What is needed: Give all of the lines again exactly as they read.

Information supplied:

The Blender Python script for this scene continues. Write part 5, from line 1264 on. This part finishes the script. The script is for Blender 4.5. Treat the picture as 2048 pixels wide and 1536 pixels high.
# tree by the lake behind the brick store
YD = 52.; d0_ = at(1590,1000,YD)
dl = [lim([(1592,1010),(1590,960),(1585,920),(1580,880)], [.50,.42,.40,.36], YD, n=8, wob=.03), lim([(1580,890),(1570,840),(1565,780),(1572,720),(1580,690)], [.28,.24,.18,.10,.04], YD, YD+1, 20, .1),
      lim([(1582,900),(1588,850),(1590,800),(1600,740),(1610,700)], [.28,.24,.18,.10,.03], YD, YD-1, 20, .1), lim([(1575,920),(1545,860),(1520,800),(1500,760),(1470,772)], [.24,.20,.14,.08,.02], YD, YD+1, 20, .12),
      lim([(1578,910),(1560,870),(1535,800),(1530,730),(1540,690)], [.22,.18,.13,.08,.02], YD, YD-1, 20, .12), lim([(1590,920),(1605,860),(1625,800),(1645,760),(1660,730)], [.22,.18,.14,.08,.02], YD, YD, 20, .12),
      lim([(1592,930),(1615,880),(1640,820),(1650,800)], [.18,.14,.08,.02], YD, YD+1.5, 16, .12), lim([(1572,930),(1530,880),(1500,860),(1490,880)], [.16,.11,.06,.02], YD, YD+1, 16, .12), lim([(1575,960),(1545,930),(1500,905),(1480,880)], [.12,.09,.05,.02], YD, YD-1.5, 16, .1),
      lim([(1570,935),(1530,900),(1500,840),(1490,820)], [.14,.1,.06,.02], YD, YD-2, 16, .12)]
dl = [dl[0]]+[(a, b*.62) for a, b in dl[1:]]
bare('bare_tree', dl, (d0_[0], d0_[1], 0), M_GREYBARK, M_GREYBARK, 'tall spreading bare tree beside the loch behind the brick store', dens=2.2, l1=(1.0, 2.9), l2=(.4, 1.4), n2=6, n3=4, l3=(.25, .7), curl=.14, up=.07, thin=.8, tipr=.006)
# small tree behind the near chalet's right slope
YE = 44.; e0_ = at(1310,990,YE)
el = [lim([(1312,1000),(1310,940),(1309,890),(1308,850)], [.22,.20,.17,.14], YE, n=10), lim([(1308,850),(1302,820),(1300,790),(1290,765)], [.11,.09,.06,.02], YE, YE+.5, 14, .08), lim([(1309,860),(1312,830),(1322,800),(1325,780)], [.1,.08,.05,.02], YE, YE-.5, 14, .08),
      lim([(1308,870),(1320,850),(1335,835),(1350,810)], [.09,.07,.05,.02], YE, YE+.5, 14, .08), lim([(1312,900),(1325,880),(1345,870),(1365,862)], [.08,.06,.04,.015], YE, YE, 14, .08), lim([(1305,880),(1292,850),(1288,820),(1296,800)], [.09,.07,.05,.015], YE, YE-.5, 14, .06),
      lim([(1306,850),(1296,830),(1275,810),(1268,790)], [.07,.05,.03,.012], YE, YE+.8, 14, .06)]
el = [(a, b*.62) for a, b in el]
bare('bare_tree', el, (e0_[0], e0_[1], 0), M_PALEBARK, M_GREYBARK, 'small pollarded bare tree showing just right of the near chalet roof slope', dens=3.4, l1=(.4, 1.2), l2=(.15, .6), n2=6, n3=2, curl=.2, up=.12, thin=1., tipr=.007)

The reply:
The Blender Python script for this scene continues. Write part 5, from line 1264 on. This part finishes the script. The script is for Blender 4.5. Treat the picture as 2048 pixels wide and 1536 pixels high.
# tree by the lake behind the brick store
YD = 52.; d0_ = at(1590,1000,YD)
dl = [lim([(1592,1010),(1590,960),(1585,920),(1580,880)], [.50,.42,.40,.36], YD, n=8, wob=.03), lim([(1580,890),(1570,840),(1565,780),(1572,720),(1580,690)], [.28,.24,.18,.10,.04], YD, YD+1, 20, .1),
      lim([(1582,900),(1588,850),(1590,800),(1600,740),(1610,700)], [.28,.24,.18,.10,.03], YD, YD-1, 20, .1), lim([(1575,920),(1545,860),(1520,800),(1500,760),(1470,772)], [.24,.20,.14,.08,.02], YD, YD+1, 20, .12),
      lim([(1578,910),(1560,870),(1535,800),(1530,730),(1540,690)], [.22,.18,.13,.08,.02], YD, YD-1, 20, .12), lim([(1590,920),(1605,860),(1625,800),(1645,760),(1660,730)], [.22,.18,.14,.08,.02], YD, YD, 20, .12),
      lim([(1592,930),(1615,880),(1640,820),(1650,800)], [.18,.14,.08,.02], YD, YD+1.5, 16, .12), lim([(1572,930),(1530,880),(1500,860),(1490,880)], [.16,.11,.06,.02], YD, YD+1, 16, .12), lim([(1575,960),(1545,930),(1500,905),(1480,880)], [.12,.09,.05,.02], YD, YD-1.5, 16, .1),
      lim([(1570,935),(1530,900),(1500,840),(1490,820)], [.14,.1,.06,.02], YD, YD-2, 16, .12)]
dl = [dl[0]]+[(a, b*.62) for a, b in dl[1:]]
bare('bare_tree', dl, (d0_[0], d0_[1], 0), M_GREYBARK, M_GREYBARK, 'tall spreading bare tree beside the loch behind the brick store', dens=2.2, l1=(1.0, 2.9), l2=(.4, 1.4), n2=6, n3=4, l3=(.25, .7), curl=.14, up=.07, thin=.8, tipr=.006)
# small tree behind the near chalet's right slope
YE = 44.; e0_ = at(1310,990,YE)
el = [lim([(1312,1000),(1310,940),(1309,890),(1308,850)], [.22,.20,.17,.14], YE, n=10), lim([(1308,850),(1302,820),(1300,790),(1290,765)], [.11,.09,.06,.02], YE, YE+.5, 14, .08), lim([(1309,860),(1312,830),(1322,800),(1325,780)], [.1,.08,.05,.02], YE, YE-.5, 14, .08),
      lim([(1308,870),(1320,850),(1335,835),(1350,810)], [.09,.07,.05,.02], YE, YE+.5, 14, .08), lim([(1312,900),(1325,880),(1345,870),(1365,862)], [.08,.06,.04,.015], YE, YE, 14, .08), lim([(1305,880),(1292,850),(1288,820),(1296,800)], [.09,.07,.05,.015], YE, YE-.5, 14, .06),
      lim([(1306,850),(1296,830),(1275,810),(1268,790)], [.07,.05,.03,.012], YE, YE+.8, 14, .06)]
el = [(a, b*.62) for a, b in el]
bare('bare_tree', el, (e0_[0], e0_[1], 0), M_PALEBARK, M_GREYBARK, 'small pollarded bare tree showing just right of the near chalet roof slope', dens=3.4, l1=(.4, 1.2), l2=(.15, .6), n2=6, n3=2, curl=.2, up=.12, thin=1., tipr=.007)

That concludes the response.